__What you should do__: Copy out exactly the lines from the first line of the material below through the line containing "S.cycles.max_bounces = 8;", and nothing beyond them.
'''
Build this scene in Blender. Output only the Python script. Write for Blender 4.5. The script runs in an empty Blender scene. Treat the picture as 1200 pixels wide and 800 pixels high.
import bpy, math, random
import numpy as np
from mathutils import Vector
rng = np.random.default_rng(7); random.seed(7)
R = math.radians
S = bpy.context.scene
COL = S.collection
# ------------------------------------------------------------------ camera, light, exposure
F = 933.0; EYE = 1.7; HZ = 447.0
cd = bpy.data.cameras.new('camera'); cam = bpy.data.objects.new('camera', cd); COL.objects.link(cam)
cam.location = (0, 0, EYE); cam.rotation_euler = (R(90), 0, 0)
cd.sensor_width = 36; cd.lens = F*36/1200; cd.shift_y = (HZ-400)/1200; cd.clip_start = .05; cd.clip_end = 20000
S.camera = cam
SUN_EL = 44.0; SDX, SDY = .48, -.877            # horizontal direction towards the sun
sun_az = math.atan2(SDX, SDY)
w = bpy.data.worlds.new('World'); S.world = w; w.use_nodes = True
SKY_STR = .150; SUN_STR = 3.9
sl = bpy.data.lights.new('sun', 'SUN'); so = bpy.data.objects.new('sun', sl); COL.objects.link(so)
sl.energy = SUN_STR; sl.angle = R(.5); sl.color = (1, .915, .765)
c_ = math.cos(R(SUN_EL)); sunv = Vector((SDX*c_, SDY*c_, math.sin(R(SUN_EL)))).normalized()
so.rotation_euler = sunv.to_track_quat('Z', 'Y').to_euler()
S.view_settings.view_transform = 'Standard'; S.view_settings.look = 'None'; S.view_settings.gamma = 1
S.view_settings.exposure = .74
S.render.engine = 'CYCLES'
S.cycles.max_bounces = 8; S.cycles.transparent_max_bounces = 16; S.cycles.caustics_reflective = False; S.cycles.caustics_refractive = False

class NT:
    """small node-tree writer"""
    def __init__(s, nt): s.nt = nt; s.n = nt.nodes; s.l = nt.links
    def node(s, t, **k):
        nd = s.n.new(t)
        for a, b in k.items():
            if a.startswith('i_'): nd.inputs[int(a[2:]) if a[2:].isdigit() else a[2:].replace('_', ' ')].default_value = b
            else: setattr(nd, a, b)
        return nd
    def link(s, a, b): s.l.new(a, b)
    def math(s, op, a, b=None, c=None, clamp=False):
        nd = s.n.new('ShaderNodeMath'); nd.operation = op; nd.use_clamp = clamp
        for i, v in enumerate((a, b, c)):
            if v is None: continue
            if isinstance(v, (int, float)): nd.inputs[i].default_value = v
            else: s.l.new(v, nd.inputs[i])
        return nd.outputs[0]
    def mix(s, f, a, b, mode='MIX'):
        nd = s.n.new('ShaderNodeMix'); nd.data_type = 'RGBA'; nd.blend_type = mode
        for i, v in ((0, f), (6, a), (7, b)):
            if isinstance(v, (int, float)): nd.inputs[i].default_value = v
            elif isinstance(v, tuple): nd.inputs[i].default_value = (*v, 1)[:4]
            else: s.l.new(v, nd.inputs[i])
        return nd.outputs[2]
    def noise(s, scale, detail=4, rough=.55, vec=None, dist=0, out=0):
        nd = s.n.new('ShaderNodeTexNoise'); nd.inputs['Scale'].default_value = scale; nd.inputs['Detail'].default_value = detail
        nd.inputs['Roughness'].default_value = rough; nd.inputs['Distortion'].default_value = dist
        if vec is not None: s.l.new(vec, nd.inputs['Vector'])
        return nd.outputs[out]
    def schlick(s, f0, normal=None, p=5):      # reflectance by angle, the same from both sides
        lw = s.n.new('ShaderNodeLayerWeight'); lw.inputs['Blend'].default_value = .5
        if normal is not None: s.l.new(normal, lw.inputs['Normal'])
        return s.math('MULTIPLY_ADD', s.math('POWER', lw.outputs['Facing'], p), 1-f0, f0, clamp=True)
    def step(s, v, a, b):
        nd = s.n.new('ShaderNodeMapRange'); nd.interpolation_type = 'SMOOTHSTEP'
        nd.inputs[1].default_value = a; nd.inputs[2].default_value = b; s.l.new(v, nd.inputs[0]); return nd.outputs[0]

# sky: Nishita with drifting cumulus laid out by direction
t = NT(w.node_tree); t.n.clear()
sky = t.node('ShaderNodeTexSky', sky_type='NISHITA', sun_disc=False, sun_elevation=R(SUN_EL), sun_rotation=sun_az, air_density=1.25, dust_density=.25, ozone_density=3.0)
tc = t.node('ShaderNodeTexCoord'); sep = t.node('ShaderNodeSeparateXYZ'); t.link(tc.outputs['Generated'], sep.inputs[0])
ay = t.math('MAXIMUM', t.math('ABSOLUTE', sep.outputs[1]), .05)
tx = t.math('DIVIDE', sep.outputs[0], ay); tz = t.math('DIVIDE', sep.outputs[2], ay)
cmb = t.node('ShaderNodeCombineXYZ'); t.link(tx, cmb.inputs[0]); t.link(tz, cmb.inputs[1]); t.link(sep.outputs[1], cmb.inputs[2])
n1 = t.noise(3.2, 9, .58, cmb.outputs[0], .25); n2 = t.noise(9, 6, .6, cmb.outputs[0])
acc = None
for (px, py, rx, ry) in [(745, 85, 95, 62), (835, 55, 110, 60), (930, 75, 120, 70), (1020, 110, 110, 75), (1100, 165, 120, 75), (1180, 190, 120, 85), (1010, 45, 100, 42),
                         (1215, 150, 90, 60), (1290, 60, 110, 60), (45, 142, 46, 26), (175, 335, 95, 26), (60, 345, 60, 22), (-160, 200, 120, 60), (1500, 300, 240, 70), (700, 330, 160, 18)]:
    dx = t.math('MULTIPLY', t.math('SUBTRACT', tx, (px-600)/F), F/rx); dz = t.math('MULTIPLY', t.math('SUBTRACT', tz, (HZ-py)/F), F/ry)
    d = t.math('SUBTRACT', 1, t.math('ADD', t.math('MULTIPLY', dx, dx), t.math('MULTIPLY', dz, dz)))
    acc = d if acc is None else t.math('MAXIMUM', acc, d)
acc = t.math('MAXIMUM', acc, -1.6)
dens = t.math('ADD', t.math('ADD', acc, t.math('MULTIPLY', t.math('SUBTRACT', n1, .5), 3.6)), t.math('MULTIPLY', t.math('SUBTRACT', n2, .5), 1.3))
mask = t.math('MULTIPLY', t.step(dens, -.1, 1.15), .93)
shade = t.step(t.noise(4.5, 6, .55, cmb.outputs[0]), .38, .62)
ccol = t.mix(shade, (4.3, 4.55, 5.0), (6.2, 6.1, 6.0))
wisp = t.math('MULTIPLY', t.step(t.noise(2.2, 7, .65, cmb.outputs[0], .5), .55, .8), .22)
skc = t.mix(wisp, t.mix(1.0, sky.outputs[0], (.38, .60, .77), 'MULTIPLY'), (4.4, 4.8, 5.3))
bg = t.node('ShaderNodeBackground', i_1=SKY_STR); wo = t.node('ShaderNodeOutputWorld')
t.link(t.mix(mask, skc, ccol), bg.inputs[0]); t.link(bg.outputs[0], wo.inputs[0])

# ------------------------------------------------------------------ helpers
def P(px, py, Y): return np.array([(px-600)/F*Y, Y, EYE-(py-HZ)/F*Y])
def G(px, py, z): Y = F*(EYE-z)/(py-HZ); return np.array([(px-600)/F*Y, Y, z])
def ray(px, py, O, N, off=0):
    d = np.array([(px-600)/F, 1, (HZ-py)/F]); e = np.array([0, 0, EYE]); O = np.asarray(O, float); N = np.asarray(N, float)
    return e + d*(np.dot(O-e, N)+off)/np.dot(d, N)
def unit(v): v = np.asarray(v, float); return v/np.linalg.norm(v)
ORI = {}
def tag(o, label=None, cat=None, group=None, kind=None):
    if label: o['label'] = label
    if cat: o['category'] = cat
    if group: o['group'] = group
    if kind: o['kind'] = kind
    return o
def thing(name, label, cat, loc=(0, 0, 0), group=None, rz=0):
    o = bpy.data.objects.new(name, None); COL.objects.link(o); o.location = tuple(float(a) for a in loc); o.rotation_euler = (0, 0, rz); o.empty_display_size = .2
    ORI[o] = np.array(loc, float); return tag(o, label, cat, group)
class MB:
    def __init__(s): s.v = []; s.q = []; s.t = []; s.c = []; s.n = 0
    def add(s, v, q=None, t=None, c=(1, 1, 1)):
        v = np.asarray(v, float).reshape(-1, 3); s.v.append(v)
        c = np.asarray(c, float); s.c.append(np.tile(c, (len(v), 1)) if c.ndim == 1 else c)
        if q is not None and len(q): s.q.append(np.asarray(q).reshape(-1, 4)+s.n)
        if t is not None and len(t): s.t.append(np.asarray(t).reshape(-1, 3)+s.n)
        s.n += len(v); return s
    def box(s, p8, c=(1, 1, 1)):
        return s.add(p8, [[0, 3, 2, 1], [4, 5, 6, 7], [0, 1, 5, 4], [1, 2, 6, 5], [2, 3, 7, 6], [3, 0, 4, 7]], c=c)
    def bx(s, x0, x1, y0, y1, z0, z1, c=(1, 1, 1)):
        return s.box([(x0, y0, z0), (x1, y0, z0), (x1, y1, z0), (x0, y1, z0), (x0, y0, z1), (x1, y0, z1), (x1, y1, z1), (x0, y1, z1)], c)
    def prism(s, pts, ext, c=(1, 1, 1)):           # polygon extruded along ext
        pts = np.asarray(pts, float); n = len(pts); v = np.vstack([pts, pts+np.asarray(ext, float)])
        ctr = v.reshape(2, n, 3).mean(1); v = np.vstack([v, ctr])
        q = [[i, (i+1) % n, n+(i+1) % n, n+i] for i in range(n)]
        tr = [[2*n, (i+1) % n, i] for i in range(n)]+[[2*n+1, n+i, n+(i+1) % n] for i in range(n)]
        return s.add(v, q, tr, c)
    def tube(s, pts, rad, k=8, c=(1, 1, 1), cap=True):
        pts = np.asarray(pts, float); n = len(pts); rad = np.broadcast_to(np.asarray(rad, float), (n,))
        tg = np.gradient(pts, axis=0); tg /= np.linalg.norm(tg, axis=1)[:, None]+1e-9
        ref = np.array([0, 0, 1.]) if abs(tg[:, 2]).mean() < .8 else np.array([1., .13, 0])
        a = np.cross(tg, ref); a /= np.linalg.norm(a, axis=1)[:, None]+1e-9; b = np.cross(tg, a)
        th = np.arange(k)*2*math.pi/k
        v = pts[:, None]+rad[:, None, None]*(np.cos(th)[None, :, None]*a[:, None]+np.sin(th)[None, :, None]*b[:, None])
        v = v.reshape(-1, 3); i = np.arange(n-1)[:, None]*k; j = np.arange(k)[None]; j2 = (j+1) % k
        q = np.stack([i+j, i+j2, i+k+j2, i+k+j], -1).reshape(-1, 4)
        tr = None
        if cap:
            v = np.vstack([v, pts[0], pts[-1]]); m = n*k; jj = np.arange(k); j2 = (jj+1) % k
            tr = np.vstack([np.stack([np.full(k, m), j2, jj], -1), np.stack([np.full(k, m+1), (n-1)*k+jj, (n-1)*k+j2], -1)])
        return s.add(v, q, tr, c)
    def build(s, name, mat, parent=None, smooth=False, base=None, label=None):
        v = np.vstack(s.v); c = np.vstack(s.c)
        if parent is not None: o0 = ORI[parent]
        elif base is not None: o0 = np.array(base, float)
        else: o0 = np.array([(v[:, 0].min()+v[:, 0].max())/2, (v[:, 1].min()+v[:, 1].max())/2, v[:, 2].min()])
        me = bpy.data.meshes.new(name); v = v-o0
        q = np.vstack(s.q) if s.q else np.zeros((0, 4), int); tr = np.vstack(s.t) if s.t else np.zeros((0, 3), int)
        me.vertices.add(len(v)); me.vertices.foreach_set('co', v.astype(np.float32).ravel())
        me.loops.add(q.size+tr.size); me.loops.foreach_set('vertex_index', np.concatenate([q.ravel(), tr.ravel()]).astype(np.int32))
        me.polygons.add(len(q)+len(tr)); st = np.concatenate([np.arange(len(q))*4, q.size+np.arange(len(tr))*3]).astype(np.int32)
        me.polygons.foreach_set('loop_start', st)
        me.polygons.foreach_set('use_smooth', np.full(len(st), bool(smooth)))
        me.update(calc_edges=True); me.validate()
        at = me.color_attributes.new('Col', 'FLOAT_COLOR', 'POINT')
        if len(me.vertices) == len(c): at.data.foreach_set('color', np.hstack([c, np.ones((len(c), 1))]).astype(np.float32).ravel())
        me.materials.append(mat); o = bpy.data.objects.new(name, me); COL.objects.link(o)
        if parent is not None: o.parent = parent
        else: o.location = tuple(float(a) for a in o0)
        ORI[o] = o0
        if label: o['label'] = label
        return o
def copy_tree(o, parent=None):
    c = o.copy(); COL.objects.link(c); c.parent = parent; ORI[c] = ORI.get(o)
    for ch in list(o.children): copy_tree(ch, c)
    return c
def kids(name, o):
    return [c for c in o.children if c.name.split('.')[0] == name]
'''
__The result__:
Build this scene in Blender. Output only the Python script. Write for Blender 4.5. The script runs in an empty Blender scene. Treat the picture as 1200 pixels wide and 800 pixels high.
import bpy, math, random
import numpy as np
from mathutils import Vector
rng = np.random.default_rng(7); random.seed(7)
R = math.radians
S = bpy.context.scene
COL = S.collection
# ------------------------------------------------------------------ camera, light, exposure
F = 933.0; EYE = 1.7; HZ = 447.0
cd = bpy.data.cameras.new('camera'); cam = bpy.data.objects.new('camera', cd); COL.objects.link(cam)
cam.location = (0, 0, EYE); cam.rotation_euler = (R(90), 0, 0)
cd.sensor_width = 36; cd.lens = F*36/1200; cd.shift_y = (HZ-400)/1200; cd.clip_start = .05; cd.clip_end = 20000
S.camera = cam
SUN_EL = 44.0; SDX, SDY = .48, -.877            # horizontal direction towards the sun
sun_az = math.atan2(SDX, SDY)
w = bpy.data.worlds.new('World'); S.world = w; w.use_nodes = True
SKY_STR = .150; SUN_STR = 3.9
sl = bpy.data.lights.new('sun', 'SUN'); so = bpy.data.objects.new('sun', sl); COL.objects.link(so)
sl.energy = SUN_STR; sl.angle = R(.5); sl.color = (1, .915, .765)
c_ = math.cos(R(SUN_EL)); sunv = Vector((SDX*c_, SDY*c_, math.sin(R(SUN_EL)))).normalized()
so.rotation_euler = sunv.to_track_quat('Z', 'Y').to_euler()
S.view_settings.view_transform = 'Standard'; S.view_settings.look = 'None'; S.view_settings.gamma = 1
S.view_settings.exposure = .74
S.render.engine = 'CYCLES'
S.cycles.max_bounces = 8; S.cycles.transparent_max_bounces = 16; S.cycles.caustics_reflective = False; S.cycles.caustics_refractive = False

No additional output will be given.